Again, there are multiple ways to parse the arguments from the command line. I think the most extended is argparse, because it is flexible and implements directly a lot of commonly expected behaviour, like an autogenerated help message and more.

However, it makes the code too long for an example like this, so I’ll use a custom piece of code to parse arguments with the form --key=value.

import sys

params = filter(lambda x: x[:2] == "--", sys.argv)
params = map(lambda x: x.split("="), params)
cli_config = {k[2:]: v for [k,v] in params}

2. Override values present in lower levels

In Python, the double star (**) operator is used to unpack dictionaries. It extracts the key-value pairs to be used elsewhere.

One of the most interesting uses of this operator is to merge dictionaries, building a new one from other unpacked. As they only allow unique keys, the dictionaries unpacked on the right replace the values repeated on the left.
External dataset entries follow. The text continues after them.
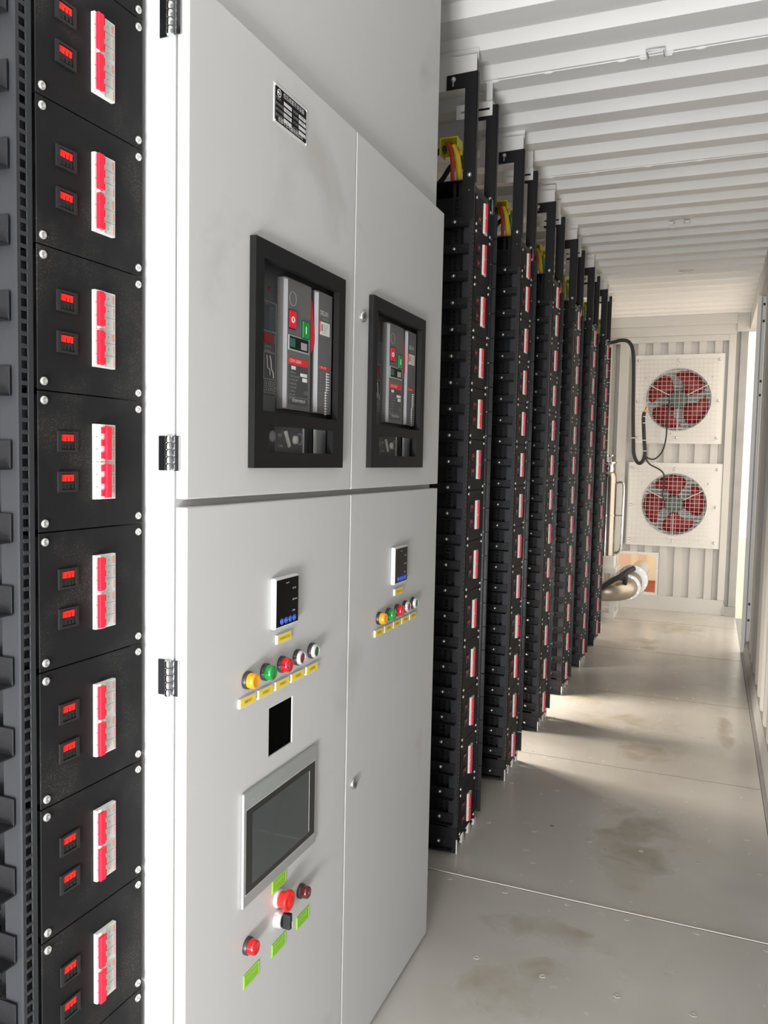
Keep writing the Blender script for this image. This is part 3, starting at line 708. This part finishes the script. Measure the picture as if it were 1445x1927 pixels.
# ================================================================== BATTERY MODULE (prototype, local origin = front/near/bottom corner of its slot)
PZ = 0.178; XF = -0.774
def make_module(flip=False, bottom=False, top=False, loc=(0, 0, 0)):
    PZ = .110 if top else 0.178; sh = -.0375 if top else 0.0
    root = empty('battery_module', loc, 'black battery module', 'battery module', 'battery modules in the racks')
    L0 = Vector(loc)
    def W(mb, name, mats, parent=root, bevel=0.0, at=(0, 0, 0)):
        o = mb.build(name, mats, parent, bevel=bevel, origin=tuple(Vector(at))) if False else None
        me = bpy.data.meshes.new(name); me.from_pydata([tuple(Vector(v)-Vector(at)) for v in mb.v], [], mb.f)
        for k_ in (mats if isinstance(mats, list) else [mats]): me.materials.append(K[k_])
        me.polygons.foreach_set('material_index', mb.m); me.polygons.foreach_set('use_smooth', mb.sm); me.update()
        o = bpy.data.objects.new(name, me); COL.objects.link(o); o.parent = parent
        pat = Vector((0, 0, 0)); pp = parent
        while pp is not None and pp is not root: pat += pp.location; pp = pp.parent
        o.location = Vector(at)-pat
        if bevel:
            b_ = o.modifiers.new('bevel', 'BEVEL'); b_.width = bevel; b_.segments = 1; b_.limit_method = 'ANGLE'
        return o
    zb = 0.016 if bottom else 0.0008
    m_ = MB(); m_.box(-.002, 0, 0, .1955, zb, PZ-.0008); W(m_, 'front_panel', 'dusty', bevel=.0005)
    m_ = MB(); m_.box(-.66, -.002, .007, .188, zb+.003, PZ-.005); W(m_, 'casing', 'black')
    for (y, z) in ((.0092, .0115 if not bottom else .027), (.186, .0115 if not bottom else .027), (.0092, PZ-.012), (.186, PZ-.012)):
        m_ = MB(); m_.lathe((0, y, z), (1, 0, 0), [(0, .0056), (.0016, .0054), (.0030, .0040), (.0033, .0022), (.0018, .0020), (.0018, 0)], 12)
        W(m_, 'screw', 'screw', at=(0, y, z))
    for zc_ in ((.0320,) if top else (.1153, .0635)):
        m_ = MB()
        for (a0, a1, c0, c1) in ((-.0172, .0172, .0105, .0133), (-.0172, .0172, -.0133, -.0105), (-.0172, -.0120, -.0105, .0105), (.0120, .0172, -.0105, .0105)):
            m_.box(0, .0028, .0478+a0, .0478+a1, zc_+c0, zc_+c1)
        m_.box(0, .0004, .0358, .0598, zc_-.0105, zc_+.0105)
        s_ = W(m_, 'socket', 'blackpl', at=(0, .0478, zc_))
        for kk, dz, nm in (('redplug', .0047, 'red_contact'), ('blackpl', -.0050, 'black_contact')):
            m_ = MB(); m_.box(.0004, .0014, .0368, .0588, zc_+dz+.0012, zc_+dz+.0045)
            for yy in (.0368, .0415, .0478, .0540): m_.box(.0004, .0017, yy, yy+.0040, zc_+dz-.0042, zc_+dz+.0013)
            W(m_, nm, kk, s_)
    for j in range(2):
        z1 = .1405+sh-.0510*j; z0 = z1-.0505
        m_ = MB(); y0, y1 = .0935, .1315
        m_.box(-.02, .0060, y0, y1, z0, z1, 0)
        m_.prism([(.006, .0985), (.0090, .0995), (.0090, .1080), (.006, .1110)], 'z', z0+.0004, z1-.0004, 0)
        m_.box(.006, .00625, .1125, y1-.001, z0+.001, z1-.001, 1)
        for i in range(3):
            zz = z0+.01683*i
            if i: m_.box(.0045, .0064, y0-.0001, y1+.0001, zz-.0003, zz+.0003, 2)
            m_.box(.0062, .0065, y1-.0036, y1-.0026, zz+.0025, zz+.0140, 3)
        m_.text('DELIXI', .0066, y1-.0058, z0+.0420, .0042, 3, align='CENTER', rot=-PI/2, sx=.8)
        for i in range(3): m_.lathe((.0062, .118, z0+.0085+.01683*i), (1, 0, 0), [(0, .0009), (.0003, .0009), (.0003, 0)], 8, 4)
        br = W(m_, 'circuit_breaker', ['mcbw', 'mcbg', 'line', 'orange', 'gprint'])
        m_ = MB(); yb0, yb1 = (.1060, .1165) if flip else (.0925, .1030)
        m_.box(.0085, .0140, yb0, yb1, z0+.0022, z1-.0022)
        for i in range(3):
            zz = z0+.0085+.01683*i
            m_.prism([(.0062, .0995), (.0105, .0980 if not flip else .1000), (.0115, .1075), (.0062, .1085)], 'z', zz-.0042, zz+.0042)
        W(m_, 'handle', 'lever', br, bevel=.0009)
    return root
# ================================================================== RACKS
RZ = 2.312
def make_rack(near=False, loc=(0, 0, 0), label=''):
    root = empty('battery_rack', loc, label, 'rack', 'battery racks')
    def P(mb, name, mats, parent=root, bevel=0.0, at=(0, 0, 0)):
        me = bpy.data.meshes.new(name); me.from_pydata([tuple(Vector(v)-Vector(at)) for v in mb.v], [], mb.f)
        for k_ in (mats if isinstance(mats, list) else [mats]): me.materials.append(K[k_])
        me.polygons.foreach_set('material_index', mb.m); me.polygons.foreach_set('use_smooth', mb.sm); me.update()
        o = bpy.data.objects.new(name, me); COL.objects.link(o); o.parent = parent; o.location = at
        if bevel:
            b_ = o.modifiers.new('bevel', 'BEVEL'); b_.width = bevel; b_.segments = 1; b_.limit_method = 'ANGLE'
        return o
    # near upright: front strip with a row of square holes, side flange at right angles to it
    m_ = MB(); ya, yb = .0060, .0155
    m_.box(-.004, -.002, 0, ya, .0, RZ); m_.box(-.004, -.002, yb, .0245, .0, RZ)
    hp = PZ/12; z = .03; n = int((RZ-.06)/hp)
    m_.box(-.004, -.002, ya, yb, 0, z)
    for i in range(n):
        m_.box(-.004, -.002, ya, yb, z, z+hp-.0098); z += hp
    m_.box(-.004, -.002, ya, yb, z, RZ)
    m_.box(-.032, -.004, 0, .002, 0, RZ); m_.box(-.032, -.030, .002, .0190, 0, RZ); m_.box(-.0135, -.004, .0225, .0245, 0, RZ)
    P(m_, 'upright', 'blackfl', bevel=.0005)
    m_ = MB(); xh0, xh1 = -.0680, -.0585
    m_.box(-.078, xh0, .0175, .019, 0, RZ); m_.box(xh1, -.046, .0175, .019, 0, RZ); z = .03
    for i in range(n):
        m_.box(xh0, xh1, .0175, .019, z, z+hp-.0098); z += hp
    P(m_, 'upright', 'blacksat')
    Dp = .92; ry = .2500 if not near else .2290
    if not near:
        m_ = MB()
        m_.prism([(-.0060, .2250), (.001, .2255), (.001, .2480), (-.0030, .2520), (-.0225, .2545), (-.0225, .2525), (-.006, .2500), (-.004, .2450), (-.004, .2250)], 'z', .03, RZ)
        P(m_, 'upright', 'blackgl')
        m_ = MB()
        for i in range(25): m_.box(-.050, .0140, .2630, .2650, .045+.089*i, .045+.089*i+.0862)
        m_.box(-.050, -.002, .2600, .2630, .03, .045+.089*25)
        P(m_, 'side_flange', 'blacksat')
    for y in (.0, ry-.03):
        m_ = MB(); m_.box(-Dp, -Dp+.035, y, y+.03, 0, RZ); P(m_, 'rear_post', 'black')
    m_ = MB(); m_.box(-Dp, -.035, .002, ry, RZ-.004, RZ); m_.box(-.012, -.004, .0260, ry-.024, 2.276, 2.298); P(m_, 'top_plate', 'black')
    m_ = MB(); m_.box(-Dp+.04, .004, -.003, .000, 0.0, .088); m_.box(-Dp+.04, -.004, ry-.004, ry-.001, 0.04, .088); m_.box(-Dp+.04, -.008, .003, ry-.004, .012, .018); P(m_, 'base_frame', 'black')
    rail = None
    for i in range(25):
        zt = .026+.0245+.089*i+.0015
        if zt < .09 and False: continue
        if rail is None:
            m_ = MB(); m_.box(-.62, -.0112, -.0045, -.0020, -.036, 0); m_.box(-.62, -.0112, -.0270, -.0045, -.036, -.0335)
            m_.lathe((-.042, -.0045, -.017), (0, -1, 0), [(0, .0042), (.0004, .004), (.0004, 0)], 10, 1)
            rail = P(m_, 'support_rail', ['black', 'blackpl'], bevel=.0008); rail.location = (0, 0, zt)
            m_ = MB(); m_.lathe((-.063, -.0045, -.0165), (0, -1, 0), [(0, .0070), (.003, .0068), (.0055, .0050), (.0066, .0022), (.0068, 0)], 14); bo = P(m_, 'bolt', 'screw', rail)
        else:
            r2 = rail.copy(); COL.objects.link(r2); r2.location = (0, 0, zt)
            b2 = bo.copy(); COL.objects.link(b2); b2.parent = r2
    for k_, y in enumerate((.001, .090, .170, .247)):
        if near and y > .23: continue
        m_ = MB()
        if k_ == 0: m_.box(.0002, .0055, y-.007, y-.0035, 0, .050)
        else: m_.prism([(y-.012, 0.001), (y+.014, 0.001), (y+.014, .024), (y+.006, .038), (y-.002, .038), (y-.012, .018)], 'x', -.016, -.002)
        P(m_, 'foot', 'lblw', bevel=.0008)
    if not near:
        for y in (-.003, .2620):
            m_ = MB(); zt = 2.655
            m_.prism([(-.0380, 2.18), (.002, 2.18), (.005, zt), (-.103, zt-.003), (-.103, zt-.050), (-.0380, zt-.050)], 'y', y-.003, y)
            m_.box(.002, .005, y-.003, y+.016, 2.30, zt)
            tb = P(m_, 'top_bracket', 'black', bevel=.0006)
            m_ = MB(); m_.lathe((-.016, y-.003, 2.322), (0, -1, 0), [(0, .0085), (.004, .008), (.006, .0055), (.008, .003), (.008, 0)], 14); P(m_, 'bolt', 'screw', tb)
            if y < 0:
                m_ = MB(); m_.lathe((-.080, y-.003, zt-.018), (0, -1, 0), [(0, .0090), (.002, .0090), (.003, .006), (.008, .0055), (.009, 0)], 14)
                m_.box(-.083, -.077, y-.0042, y-.003, zt-.040, zt-.014); P(m_, 'bolt', 'screw', tb)
                m_ = MB(); m_.lathe((-.016, y-.003, 2.272), (0, -1, 0), [(0, .004), (.003, .003), (.0035, 0)], 10); P(m_, 'bolt', 'hinge', tb)
    return root
R0 = .730; RS = [2.628+.703*k for k in range(6)]
rack_near = make_rack(True, (XF, R0, 0), 'black battery rack nearest the camera, left of the grey cabinet')
racks = []
for k, r in enumerate(RS):
    if k == 0: rk = make_rack(False, (XF, r, 0), '')
    else: rk = copy_tree(racks[0]); rk.location = (XF, r, 0)
    rk['label'] = 'tall black battery rack, %s one beyond the grey cabinet%s' % (ORD[k], ['', '', '', '', '', ', nearest the fans'][k])
    racks.append(rk)
mod = make_module(False, False); mod_f = make_module(True, False); mod_b = make_module(False, True); mod_t = make_module(False, False, True)
protos = {'std': [mod, False], 'flip': [mod_f, False], 'low': [mod_b, False], 'top': [mod_t, False]}
def place_module(r, k, flip, label):
    pr_ = protos['flip' if flip else 'low' if k == 0 else 'top' if k == 12 else 'std']
    o = pr_[0] if not pr_[1] else copy_tree(pr_[0]); pr_[1] = True
    o.location = (XF, r+.0285, .026+PZ*k); o['label'] = label; return o
for k in range(13):
    n = 11-k     # k=11 is the first seen at the top edge
    fl = (k == 7)
    if 2 <= k <= 11:
        lab = ('battery module in nearest left rack, %s below the photo top edge' % ORD[n]) if not fl else 'battery module in nearest left rack with its red breaker levers turned right'
    elif k == 12: lab = 'short battery module at the very top of the nearest left rack'
    else: lab = 'battery module at the foot of nearest left rack, %s from floor' % ORD[k]
    place_module(R0, k, fl, lab)
for i, r in enumerate(RS):
    for k in range(13):
        fl = (i == 1 and k == 3)
        place_module(r, k, fl, 'battery module %s from the top in the %s rack beyond the cabinet' % (ORD[12-k], ORD[i]))
# ---- white ceiling angles that hold the rack brackets
for i, r in enumerate(RS):
    for j in range(2):
        q = MB(); o_ = (-1.0, r, 2.66)
        xe = XF-.012 if j == 0 else XF-.012
        if j == 0:
            y = r-.0005; q.box(-.96, XF-.002, y, y+.003, 2.606, 2.712); q.box(-.96, XF-.006, y+.003, y+.040, 2.709, 2.712); q.box(-.96, XF-.006, y+.037, y+.040, 2.712, 2.750)
        else:
            y = r+.2520; zz0, zz1 = 2.616, 2.664; xs = XF-.014; x_end = xs-.135
            q.box(x_end, xs, y, y+.0025, zz0, zz0+.020); q.box(x_end, xs, y, y+.0025, zz1-.020, zz1)
            q.box(xs-.010, xs, y, y+.0025, zz0+.02, zz1-.02); q.box(xs-.075, xs-.055, y, y+.0025, zz0+.02, zz1-.02); q.box(x_end, xs-.118, y, y+.0025, zz0+.02, zz1-.02)
            q.box(x_end, xs, y, y+.026, zz1, zz1+.0025); q.box(xs-.030, xs-.008, y+.024, y+.0265, zz1, 2.750)
        tag(q.build('ceiling_angle', 'fanpl', origin=(-1.0, r, 2.66)), 'white ceiling angle at the %s bracket of the %s rack beyond the cabinet' % (('near', 'far')[j], ORD[i]), 'bracket', 'ceiling angles above the racks')
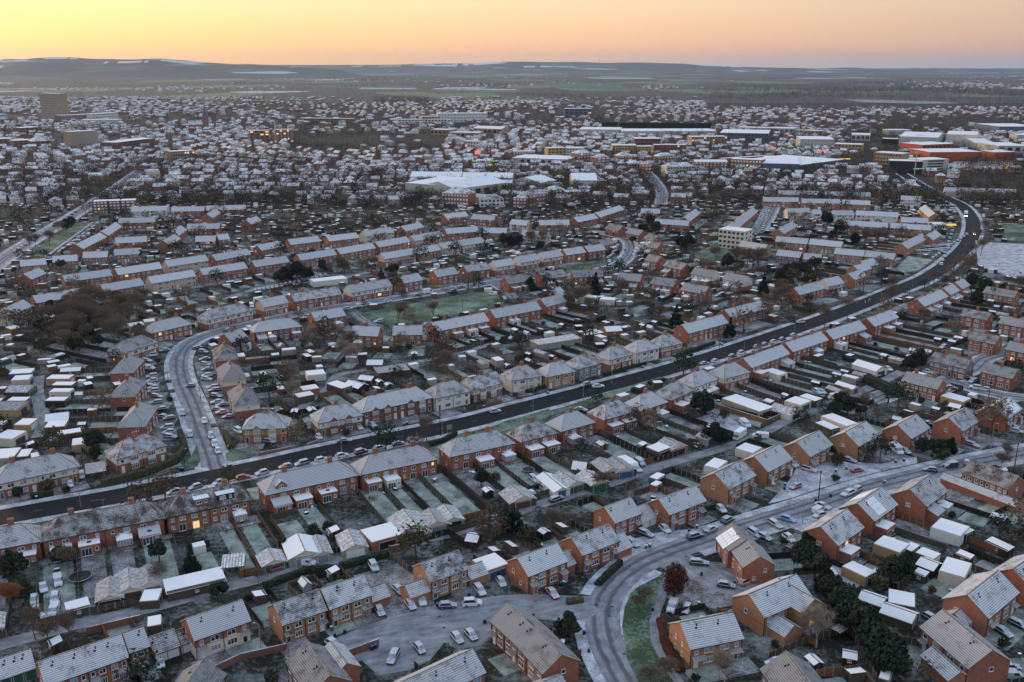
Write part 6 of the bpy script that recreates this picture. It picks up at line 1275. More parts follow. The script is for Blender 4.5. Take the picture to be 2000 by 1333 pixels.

final_config = {**default_config, **file_config, **cli_config}

Example

Let’s put together what we have:

main.py

import sys
import json

## default
default_config = {
    "mode": "demo",
    "timeout": 5,
    "color": "blue",
    "language": "en"
}

print("default", default_config)

## file
with open("config.json", "r") as f:
    file_config = json.load(f)

print("file   ", file_config)

## command line
params = filter(lambda x: x[:2] == "--", sys.argv)
params = map(lambda x: x.split("="), params)
cli_config = {k[2:]: v for [k,v] in params}

print("cli    ", cli_config)

## merge them
final_config = {**default_config, **file_config, **cli_config}

print("final  ", final_config)

config.json

{
    "color": "red",
    "timeout": 10
}

Output

$ python main.py --color=green --language=es
default {'mode': 'demo', 'timeout': 5, 'color': 'blue', 'language': 'en'}
file    {'color': 'red', 'timeout': 10}
cli     {'color': 'green', 'language': 'es'}
final   {'mode': 'demo', 'timeout': 10, 'color': 'green', 'language': 'es'}

Conclusion

Making your programs configurable will make a lot of your work easier. Allowing the user (and yourself as a developer) to customize parts of your application without modifying the source code both in a persistent and a dynamic way always makes a difference.